** BEGIN Source excerpt **

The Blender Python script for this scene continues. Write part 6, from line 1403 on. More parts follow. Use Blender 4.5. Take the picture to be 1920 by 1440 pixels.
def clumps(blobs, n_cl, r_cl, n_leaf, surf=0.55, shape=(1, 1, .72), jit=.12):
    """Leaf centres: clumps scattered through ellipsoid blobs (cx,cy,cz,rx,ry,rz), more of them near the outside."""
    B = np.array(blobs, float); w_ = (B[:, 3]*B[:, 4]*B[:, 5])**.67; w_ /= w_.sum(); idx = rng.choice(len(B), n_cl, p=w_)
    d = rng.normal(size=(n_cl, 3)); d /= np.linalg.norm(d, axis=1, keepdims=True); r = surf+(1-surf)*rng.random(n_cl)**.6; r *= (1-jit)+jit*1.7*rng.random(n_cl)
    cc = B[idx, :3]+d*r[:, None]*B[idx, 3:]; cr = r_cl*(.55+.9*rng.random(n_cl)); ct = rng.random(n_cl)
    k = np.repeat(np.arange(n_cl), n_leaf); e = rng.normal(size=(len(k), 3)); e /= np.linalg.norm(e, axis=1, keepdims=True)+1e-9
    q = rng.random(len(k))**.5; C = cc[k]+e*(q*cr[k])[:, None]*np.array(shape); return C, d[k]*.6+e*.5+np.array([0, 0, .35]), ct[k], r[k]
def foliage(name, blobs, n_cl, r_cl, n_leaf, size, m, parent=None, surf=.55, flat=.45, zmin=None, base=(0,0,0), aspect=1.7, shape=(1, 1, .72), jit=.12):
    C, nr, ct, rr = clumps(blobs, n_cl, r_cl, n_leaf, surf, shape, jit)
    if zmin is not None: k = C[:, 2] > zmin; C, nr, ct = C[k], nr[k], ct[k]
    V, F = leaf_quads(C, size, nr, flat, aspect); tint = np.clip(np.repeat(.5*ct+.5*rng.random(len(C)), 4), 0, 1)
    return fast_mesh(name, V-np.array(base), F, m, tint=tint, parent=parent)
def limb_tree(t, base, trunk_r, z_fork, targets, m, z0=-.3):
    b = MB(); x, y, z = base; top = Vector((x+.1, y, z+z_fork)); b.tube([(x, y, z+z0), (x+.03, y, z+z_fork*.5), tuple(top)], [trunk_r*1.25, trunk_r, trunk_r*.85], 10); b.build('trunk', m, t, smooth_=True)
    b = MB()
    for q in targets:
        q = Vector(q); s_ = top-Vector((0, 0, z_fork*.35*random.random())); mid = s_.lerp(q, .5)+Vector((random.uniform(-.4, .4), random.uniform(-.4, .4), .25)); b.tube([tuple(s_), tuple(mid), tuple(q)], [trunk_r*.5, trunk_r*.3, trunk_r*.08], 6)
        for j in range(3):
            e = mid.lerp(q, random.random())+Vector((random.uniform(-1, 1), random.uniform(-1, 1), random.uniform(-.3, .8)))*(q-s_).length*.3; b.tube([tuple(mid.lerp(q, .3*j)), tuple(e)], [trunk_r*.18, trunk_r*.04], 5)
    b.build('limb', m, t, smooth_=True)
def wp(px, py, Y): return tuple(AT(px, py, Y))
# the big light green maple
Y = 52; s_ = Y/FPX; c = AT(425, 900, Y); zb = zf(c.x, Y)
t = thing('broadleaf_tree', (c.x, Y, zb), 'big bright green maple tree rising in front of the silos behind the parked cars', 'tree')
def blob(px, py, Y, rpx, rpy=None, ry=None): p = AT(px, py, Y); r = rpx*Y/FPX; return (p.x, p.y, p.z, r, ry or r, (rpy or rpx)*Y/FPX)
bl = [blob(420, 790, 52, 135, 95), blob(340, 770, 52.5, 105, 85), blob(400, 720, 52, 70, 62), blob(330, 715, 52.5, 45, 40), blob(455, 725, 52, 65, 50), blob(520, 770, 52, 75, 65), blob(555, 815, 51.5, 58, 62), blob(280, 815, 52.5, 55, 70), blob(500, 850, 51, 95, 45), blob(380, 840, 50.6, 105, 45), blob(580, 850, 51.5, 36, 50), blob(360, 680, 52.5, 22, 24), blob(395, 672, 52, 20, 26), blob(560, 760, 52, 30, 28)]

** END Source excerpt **

__Brief__: Each line must be given again exactly as written above.

__Answer to this exercise__:
The Blender Python script for this scene continues. Write part 6, from line 1403 on. More parts follow. Use Blender 4.5. Take the picture to be 1920 by 1440 pixels.
def clumps(blobs, n_cl, r_cl, n_leaf, surf=0.55, shape=(1, 1, .72), jit=.12):
    """Leaf centres: clumps scattered through ellipsoid blobs (cx,cy,cz,rx,ry,rz), more of them near the outside."""
    B = np.array(blobs, float); w_ = (B[:, 3]*B[:, 4]*B[:, 5])**.67; w_ /= w_.sum(); idx = rng.choice(len(B), n_cl, p=w_)
    d = rng.normal(size=(n_cl, 3)); d /= np.linalg.norm(d, axis=1, keepdims=True); r = surf+(1-surf)*rng.random(n_cl)**.6; r *= (1-jit)+jit*1.7*rng.random(n_cl)
    cc = B[idx, :3]+d*r[:, None]*B[idx, 3:]; cr = r_cl*(.55+.9*rng.random(n_cl)); ct = rng.random(n_cl)
    k = np.repeat(np.arange(n_cl), n_leaf); e = rng.normal(size=(len(k), 3)); e /= np.linalg.norm(e, axis=1, keepdims=True)+1e-9
    q = rng.random(len(k))**.5; C = cc[k]+e*(q*cr[k])[:, None]*np.array(shape); return C, d[k]*.6+e*.5+np.array([0, 0, .35]), ct[k], r[k]
def foliage(name, blobs, n_cl, r_cl, n_leaf, size, m, parent=None, surf=.55, flat=.45, zmin=None, base=(0,0,0), aspect=1.7, shape=(1, 1, .72), jit=.12):
    C, nr, ct, rr = clumps(blobs, n_cl, r_cl, n_leaf, surf, shape, jit)
    if zmin is not None: k = C[:, 2] > zmin; C, nr, ct = C[k], nr[k], ct[k]
    V, F = leaf_quads(C, size, nr, flat, aspect); tint = np.clip(np.repeat(.5*ct+.5*rng.random(len(C)), 4), 0, 1)
    return fast_mesh(name, V-np.array(base), F, m, tint=tint, parent=parent)
def limb_tree(t, base, trunk_r, z_fork, targets, m, z0=-.3):
    b = MB(); x, y, z = base; top = Vector((x+.1, y, z+z_fork)); b.tube([(x, y, z+z0), (x+.03, y, z+z_fork*.5), tuple(top)], [trunk_r*1.25, trunk_r, trunk_r*.85], 10); b.build('trunk', m, t, smooth_=True)
    b = MB()
    for q in targets:
        q = Vector(q); s_ = top-Vector((0, 0, z_fork*.35*random.random())); mid = s_.lerp(q, .5)+Vector((random.uniform(-.4, .4), random.uniform(-.4, .4), .25)); b.tube([tuple(s_), tuple(mid), tuple(q)], [trunk_r*.5, trunk_r*.3, trunk_r*.08], 6)
        for j in range(3):
            e = mid.lerp(q, random.random())+Vector((random.uniform(-1, 1), random.uniform(-1, 1), random.uniform(-.3, .8)))*(q-s_).length*.3; b.tube([tuple(mid.lerp(q, .3*j)), tuple(e)], [trunk_r*.18, trunk_r*.04], 5)
    b.build('limb', m, t, smooth_=True)
def wp(px, py, Y): return tuple(AT(px, py, Y))
# the big light green maple
Y = 52; s_ = Y/FPX; c = AT(425, 900, Y); zb = zf(c.x, Y)
t = thing('broadleaf_tree', (c.x, Y, zb), 'big bright green maple tree rising in front of the silos behind the parked cars', 'tree')
def blob(px, py, Y, rpx, rpy=None, ry=None): p = AT(px, py, Y); r = rpx*Y/FPX; return (p.x, p.y, p.z, r, ry or r, (rpy or rpx)*Y/FPX)
bl = [blob(420, 790, 52, 135, 95), blob(340, 770, 52.5, 105, 85), blob(400, 720, 52, 70, 62), blob(330, 715, 52.5, 45, 40), blob(455, 725, 52, 65, 50), blob(520, 770, 52, 75, 65), blob(555, 815, 51.5, 58, 62), blob(280, 815, 52.5, 55, 70), blob(500, 850, 51, 95, 45), blob(380, 840, 50.6, 105, 45), blob(580, 850, 51.5, 36, 50), blob(360, 680, 52.5, 22, 24), blob(395, 672, 52, 20, 26), blob(560, 760, 52, 30, 28)]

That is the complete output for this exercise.